During the course of normal conversation, your students tell stories, cite references, and draw on their life experience to express themselves. By listening carefully to what they say or don't say, you will gain a lot of insight.

Suppose your student shows up for a flight lesson and you ask, "How are you?" Your student begins chatting about how hectic his day was and how a major company project depends on him. He goes on a bit about how he'll need to hire a few more good people to have any hope of meeting his project deadline.

Think about what just happened. Without much provocation on your part, your student volunteered volumes about what's happening inside his head. He's under some pressure to meet his work obligations. If his learning progress diminishes unexpectedly, you have a clue where to start looking for the explanation.

Suppose during ordinary conversation your new primary student says that she hopes learning to fly will help her relationship with her pilot husband.

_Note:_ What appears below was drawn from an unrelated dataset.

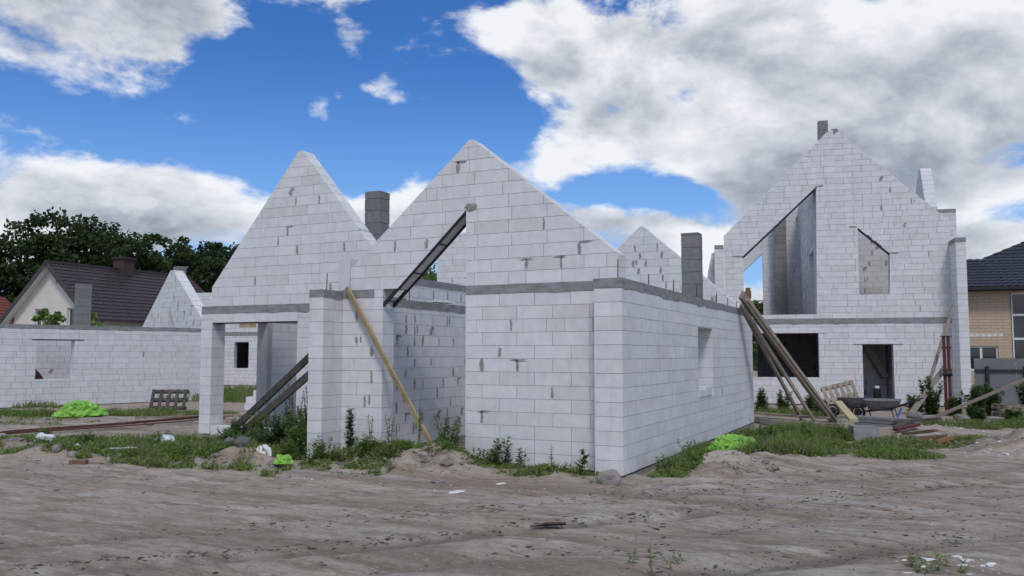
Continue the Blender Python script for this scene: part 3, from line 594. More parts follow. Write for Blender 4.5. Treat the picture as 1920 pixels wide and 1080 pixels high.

She adds that without some flying skills, she feels she won't be able to share his passion for flight. Bingo! By listening carefully, you've acquired a great deal of useful information. Your student's motivation for flying is only indirectly associated with the pleasures of flying itself. Her main motivation is connecting with her husband and his passion for flight. With this information, you now have a much better idea how to teach her.

While individuals may not tell you all about themselves during normal conversation, they often tell you enough. Listen carefully to the things your students say, and you'll have a much better idea about how, and what, to teach them.